Russell Contreras, Associated Press
Salt Lake City Bishop John C. Wester, right, answers questions with outgoing Santa Fe Archbishop Michael Sheehan at a news conference on Monday, April 27, 2015 in Albuquerque announcing his appointment at Santa Fe Archbishop. The 64-year-old Wester takes over a region that includes more than 300,000 parishioners in New Mexico and promised to focus on poverty and immigration reform.

ALBUQUERQUE, N.M. — More than two decades after taking over in the wake of sexual abuse scandals, retiring Santa Fe Archbishop Michael Sheehan said he believes he's leaving the archdiocese a better place and that there's more accountability in addressing allegations of abuse.

The archdiocese now has a zero-tolerance policy, and New Mexico is more open and transparent regarding abuse investigations, Sheehan said Monday.

"There were problems. Yes. Lots of them," said Sheehan, 75, who is retiring in June as head of New Mexico's largest diocese because of age requirements. "But we have zero tolerance for any of that stuff now."

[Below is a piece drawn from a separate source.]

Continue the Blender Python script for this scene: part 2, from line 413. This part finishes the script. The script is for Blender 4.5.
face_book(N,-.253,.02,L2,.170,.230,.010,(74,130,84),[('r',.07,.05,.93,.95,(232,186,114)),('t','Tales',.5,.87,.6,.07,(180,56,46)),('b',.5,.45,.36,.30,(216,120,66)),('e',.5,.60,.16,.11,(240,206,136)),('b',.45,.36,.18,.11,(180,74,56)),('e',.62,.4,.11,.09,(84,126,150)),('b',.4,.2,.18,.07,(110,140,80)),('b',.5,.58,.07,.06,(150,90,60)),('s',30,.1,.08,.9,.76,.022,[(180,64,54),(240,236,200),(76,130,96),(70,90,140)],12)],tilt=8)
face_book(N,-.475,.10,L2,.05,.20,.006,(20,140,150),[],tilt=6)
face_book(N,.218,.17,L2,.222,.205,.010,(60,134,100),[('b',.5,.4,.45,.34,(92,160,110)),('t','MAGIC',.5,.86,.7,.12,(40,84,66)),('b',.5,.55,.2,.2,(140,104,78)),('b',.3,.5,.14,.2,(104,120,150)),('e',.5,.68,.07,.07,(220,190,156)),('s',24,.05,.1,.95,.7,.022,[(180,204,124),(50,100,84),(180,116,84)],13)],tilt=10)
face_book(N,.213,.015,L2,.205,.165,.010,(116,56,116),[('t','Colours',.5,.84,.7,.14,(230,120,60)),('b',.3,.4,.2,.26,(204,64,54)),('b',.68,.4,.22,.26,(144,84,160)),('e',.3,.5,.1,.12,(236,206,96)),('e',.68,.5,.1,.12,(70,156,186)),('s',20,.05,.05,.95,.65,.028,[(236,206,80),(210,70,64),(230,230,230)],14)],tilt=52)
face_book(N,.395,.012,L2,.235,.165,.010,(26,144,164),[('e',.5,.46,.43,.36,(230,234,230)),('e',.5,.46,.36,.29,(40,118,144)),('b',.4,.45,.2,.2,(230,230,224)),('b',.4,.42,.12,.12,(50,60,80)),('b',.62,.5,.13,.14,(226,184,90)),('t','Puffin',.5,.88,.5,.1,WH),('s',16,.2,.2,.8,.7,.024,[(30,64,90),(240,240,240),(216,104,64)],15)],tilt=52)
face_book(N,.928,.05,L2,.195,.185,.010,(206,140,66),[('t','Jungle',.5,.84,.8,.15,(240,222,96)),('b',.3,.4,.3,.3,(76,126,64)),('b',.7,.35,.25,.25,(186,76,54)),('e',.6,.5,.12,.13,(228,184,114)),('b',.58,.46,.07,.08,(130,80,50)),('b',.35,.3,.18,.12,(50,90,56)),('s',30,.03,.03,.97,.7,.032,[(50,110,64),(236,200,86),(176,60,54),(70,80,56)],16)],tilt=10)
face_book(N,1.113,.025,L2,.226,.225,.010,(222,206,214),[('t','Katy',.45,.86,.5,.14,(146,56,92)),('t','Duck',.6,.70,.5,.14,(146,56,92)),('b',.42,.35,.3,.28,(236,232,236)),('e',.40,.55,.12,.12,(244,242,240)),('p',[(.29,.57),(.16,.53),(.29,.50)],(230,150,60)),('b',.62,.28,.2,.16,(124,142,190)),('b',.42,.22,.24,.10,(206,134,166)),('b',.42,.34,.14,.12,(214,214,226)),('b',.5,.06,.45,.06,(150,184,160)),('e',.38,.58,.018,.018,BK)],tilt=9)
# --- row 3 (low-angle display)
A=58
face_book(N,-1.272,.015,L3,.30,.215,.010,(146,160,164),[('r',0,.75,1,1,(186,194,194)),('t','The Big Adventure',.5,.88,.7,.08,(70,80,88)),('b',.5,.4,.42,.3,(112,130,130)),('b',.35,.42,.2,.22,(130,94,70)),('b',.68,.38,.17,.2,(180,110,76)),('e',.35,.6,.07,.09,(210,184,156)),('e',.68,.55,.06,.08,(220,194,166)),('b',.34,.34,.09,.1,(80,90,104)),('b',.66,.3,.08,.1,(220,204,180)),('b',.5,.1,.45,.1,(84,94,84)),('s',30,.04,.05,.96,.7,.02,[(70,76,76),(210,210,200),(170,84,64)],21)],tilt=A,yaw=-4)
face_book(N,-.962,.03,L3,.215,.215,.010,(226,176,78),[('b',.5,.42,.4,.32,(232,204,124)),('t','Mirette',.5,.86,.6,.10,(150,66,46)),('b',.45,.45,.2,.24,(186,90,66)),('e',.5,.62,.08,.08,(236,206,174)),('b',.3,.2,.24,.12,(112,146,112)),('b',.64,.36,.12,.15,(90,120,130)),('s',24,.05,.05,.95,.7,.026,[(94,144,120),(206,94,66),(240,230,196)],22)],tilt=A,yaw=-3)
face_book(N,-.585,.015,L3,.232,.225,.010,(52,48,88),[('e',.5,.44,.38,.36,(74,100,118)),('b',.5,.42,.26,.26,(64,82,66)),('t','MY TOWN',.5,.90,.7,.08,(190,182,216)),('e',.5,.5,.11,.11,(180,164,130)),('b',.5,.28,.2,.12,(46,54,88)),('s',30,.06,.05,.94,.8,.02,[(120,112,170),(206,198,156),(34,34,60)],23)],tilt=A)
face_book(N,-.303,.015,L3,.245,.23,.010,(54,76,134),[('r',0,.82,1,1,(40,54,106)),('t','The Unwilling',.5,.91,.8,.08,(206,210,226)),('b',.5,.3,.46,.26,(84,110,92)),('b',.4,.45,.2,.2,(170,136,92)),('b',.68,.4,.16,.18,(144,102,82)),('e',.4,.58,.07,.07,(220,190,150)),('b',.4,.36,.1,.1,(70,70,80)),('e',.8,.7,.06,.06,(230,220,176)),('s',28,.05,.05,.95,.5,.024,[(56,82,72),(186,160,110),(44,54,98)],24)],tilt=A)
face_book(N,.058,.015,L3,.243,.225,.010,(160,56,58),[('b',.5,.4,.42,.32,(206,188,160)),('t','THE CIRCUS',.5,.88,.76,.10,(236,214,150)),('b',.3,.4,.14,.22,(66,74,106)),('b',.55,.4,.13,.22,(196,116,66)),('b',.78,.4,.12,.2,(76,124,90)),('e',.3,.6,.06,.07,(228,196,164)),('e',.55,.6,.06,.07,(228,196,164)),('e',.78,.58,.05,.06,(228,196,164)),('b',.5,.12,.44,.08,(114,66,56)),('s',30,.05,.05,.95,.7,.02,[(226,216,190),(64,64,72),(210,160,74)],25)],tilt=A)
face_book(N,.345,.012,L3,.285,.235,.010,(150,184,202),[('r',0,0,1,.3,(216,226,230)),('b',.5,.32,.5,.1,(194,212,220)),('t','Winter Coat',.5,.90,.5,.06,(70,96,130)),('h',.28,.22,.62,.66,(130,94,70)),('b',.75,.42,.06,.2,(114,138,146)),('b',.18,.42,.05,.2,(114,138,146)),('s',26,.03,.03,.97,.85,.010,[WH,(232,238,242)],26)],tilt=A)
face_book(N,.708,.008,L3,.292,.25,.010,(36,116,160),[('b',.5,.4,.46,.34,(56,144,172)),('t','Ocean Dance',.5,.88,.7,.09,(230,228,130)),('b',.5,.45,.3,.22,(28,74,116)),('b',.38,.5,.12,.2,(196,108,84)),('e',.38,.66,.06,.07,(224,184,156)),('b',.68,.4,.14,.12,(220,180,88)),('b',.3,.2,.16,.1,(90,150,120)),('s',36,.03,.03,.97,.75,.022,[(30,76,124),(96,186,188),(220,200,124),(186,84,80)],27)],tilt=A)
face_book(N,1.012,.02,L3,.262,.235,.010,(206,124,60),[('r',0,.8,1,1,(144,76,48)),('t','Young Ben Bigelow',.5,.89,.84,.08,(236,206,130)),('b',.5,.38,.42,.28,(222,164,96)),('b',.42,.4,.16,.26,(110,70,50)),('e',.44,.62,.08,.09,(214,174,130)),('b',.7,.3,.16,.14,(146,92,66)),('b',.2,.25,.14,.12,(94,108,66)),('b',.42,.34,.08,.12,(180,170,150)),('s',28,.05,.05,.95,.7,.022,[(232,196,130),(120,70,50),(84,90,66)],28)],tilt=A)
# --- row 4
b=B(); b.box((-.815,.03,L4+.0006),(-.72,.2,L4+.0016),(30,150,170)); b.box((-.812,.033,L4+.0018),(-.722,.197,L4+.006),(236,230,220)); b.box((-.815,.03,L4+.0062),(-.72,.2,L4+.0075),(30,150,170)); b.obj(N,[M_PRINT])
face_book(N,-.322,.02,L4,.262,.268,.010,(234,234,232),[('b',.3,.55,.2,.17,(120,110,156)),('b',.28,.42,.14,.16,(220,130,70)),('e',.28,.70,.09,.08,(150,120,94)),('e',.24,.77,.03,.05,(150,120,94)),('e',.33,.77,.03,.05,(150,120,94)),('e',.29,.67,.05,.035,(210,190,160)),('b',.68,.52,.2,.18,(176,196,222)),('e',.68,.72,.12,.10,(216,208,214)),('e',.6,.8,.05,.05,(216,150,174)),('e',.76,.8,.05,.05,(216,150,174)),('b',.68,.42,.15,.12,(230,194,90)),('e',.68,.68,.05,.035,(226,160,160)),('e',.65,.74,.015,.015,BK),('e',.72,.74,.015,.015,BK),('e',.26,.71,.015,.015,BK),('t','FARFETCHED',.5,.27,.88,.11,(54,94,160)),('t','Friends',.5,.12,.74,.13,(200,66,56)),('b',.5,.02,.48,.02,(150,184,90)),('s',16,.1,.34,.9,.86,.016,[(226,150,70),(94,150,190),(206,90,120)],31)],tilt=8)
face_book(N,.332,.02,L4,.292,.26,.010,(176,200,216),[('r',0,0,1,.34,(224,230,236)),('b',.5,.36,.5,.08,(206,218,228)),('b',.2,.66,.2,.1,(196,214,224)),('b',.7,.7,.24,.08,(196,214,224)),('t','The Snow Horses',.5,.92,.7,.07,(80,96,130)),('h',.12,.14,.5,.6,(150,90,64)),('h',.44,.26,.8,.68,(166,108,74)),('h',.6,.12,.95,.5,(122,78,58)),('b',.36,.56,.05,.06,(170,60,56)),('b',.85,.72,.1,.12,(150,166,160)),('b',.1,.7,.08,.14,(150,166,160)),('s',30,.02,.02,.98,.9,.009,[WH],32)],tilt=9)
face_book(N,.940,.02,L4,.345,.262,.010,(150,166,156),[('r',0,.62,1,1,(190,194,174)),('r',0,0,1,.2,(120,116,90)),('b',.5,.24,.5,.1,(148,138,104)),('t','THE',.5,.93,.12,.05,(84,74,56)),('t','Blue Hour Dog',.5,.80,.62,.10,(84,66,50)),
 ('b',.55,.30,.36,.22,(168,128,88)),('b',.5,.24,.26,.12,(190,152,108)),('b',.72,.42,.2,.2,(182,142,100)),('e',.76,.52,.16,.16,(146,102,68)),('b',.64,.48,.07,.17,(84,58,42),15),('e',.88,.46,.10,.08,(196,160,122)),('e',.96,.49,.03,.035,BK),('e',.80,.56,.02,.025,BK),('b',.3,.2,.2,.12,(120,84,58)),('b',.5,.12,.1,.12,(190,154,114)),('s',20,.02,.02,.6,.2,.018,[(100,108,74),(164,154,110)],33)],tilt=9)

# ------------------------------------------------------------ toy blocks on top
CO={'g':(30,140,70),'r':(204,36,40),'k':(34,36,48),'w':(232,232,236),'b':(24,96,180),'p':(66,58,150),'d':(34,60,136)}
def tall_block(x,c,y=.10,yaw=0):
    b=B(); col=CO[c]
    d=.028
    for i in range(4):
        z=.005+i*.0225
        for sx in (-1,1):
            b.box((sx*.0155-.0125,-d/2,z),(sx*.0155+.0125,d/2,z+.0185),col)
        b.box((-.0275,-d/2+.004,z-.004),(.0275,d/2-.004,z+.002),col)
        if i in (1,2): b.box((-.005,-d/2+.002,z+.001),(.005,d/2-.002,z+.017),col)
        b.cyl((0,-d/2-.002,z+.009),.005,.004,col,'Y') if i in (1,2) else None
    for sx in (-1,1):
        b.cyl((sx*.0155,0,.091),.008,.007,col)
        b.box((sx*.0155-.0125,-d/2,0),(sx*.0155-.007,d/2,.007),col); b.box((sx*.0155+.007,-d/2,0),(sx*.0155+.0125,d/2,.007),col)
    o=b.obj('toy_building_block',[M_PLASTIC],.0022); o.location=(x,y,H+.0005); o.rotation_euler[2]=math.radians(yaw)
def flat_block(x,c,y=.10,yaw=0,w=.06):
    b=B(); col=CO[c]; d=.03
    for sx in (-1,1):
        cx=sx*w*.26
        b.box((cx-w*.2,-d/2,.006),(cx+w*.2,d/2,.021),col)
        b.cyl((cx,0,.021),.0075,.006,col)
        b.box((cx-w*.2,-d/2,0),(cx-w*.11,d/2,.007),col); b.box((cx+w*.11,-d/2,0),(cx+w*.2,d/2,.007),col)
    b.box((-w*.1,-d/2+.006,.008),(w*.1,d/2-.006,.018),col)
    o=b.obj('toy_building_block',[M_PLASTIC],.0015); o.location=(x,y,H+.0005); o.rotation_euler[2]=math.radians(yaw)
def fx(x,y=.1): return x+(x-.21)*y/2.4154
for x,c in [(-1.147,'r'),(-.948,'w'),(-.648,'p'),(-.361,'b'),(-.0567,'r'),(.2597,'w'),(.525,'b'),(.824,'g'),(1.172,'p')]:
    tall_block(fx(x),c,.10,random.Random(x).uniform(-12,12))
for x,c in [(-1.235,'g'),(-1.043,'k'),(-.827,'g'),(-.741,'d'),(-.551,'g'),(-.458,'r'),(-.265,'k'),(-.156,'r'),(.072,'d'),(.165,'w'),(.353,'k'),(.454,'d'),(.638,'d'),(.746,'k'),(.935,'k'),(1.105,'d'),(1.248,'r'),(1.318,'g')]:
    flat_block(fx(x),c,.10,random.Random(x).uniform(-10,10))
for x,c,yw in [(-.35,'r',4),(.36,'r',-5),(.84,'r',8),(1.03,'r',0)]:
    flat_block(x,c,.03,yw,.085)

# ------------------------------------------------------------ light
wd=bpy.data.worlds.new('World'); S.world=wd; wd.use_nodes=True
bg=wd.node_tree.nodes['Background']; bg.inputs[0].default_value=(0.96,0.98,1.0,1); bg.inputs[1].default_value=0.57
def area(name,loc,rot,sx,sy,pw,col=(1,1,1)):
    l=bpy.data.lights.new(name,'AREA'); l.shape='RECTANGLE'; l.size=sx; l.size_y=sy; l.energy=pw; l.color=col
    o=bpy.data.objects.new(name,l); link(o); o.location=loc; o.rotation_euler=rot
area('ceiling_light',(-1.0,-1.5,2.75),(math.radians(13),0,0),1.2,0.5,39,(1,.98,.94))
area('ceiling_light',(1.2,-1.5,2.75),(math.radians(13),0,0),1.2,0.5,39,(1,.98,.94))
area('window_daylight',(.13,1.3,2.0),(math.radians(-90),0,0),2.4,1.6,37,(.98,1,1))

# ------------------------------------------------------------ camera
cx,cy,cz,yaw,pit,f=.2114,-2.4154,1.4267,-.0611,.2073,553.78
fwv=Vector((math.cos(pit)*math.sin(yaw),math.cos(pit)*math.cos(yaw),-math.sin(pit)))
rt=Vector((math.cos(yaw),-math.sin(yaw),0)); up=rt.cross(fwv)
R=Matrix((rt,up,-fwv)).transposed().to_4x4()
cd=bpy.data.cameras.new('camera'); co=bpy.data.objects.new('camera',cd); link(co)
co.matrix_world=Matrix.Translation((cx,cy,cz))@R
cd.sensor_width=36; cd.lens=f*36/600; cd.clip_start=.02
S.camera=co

Pope Francis has appointed Salt Lake City bishop and immigration-reform advocate John Wester as Sheehan's replacement.

Sheehan was installed at the 11th Archbishop of Santa Fe in September 1993 following the resignation of Archbishop Robert Sanchez, who stepped down right before the CBS News program "60 Minutes" was to broadcast a story naming several women who say they had sex with him.

Sanchez, the first Latino archbishop appointed in the United States, also came under scrutiny for failing to prevent and investigate allegations of sexual abuse of children by priests.

Letters later released as part of a settlement in California revealed that pedophile priests from across the country were assigned to a treatment center in northern New Mexico only to be reassigned to parishes in small Hispanic villages and American Indian Pueblos and reservations the state. Some of the priests later abused children, according to lawsuits.

When Sheehan became archbishop, he oversaw investigations years before sexual-abuse cases involving priests became a national story.

Albuquerque Attorney Brad Hall, who represents around 20 or so alleged victims of priest abuse, said he's not sure there was a zero-tolerance policy under Sheehan.

But Hall said Sheehan did have an effect. "There's no question he stopped the extent of the abuse that was occurring," Hall said.

Many victims now want the church to release more documents related to investigations that, so far, have largely remained sealed, Hall said.

Though stepping down from his post, Sheehan promised not to disappear from the scene. Sheehan said he was willing to serve as a substitute priests for those serving in rural communities so those priests could have some time off.

"I'm not going anywhere," Sheehan said. "I'll be around."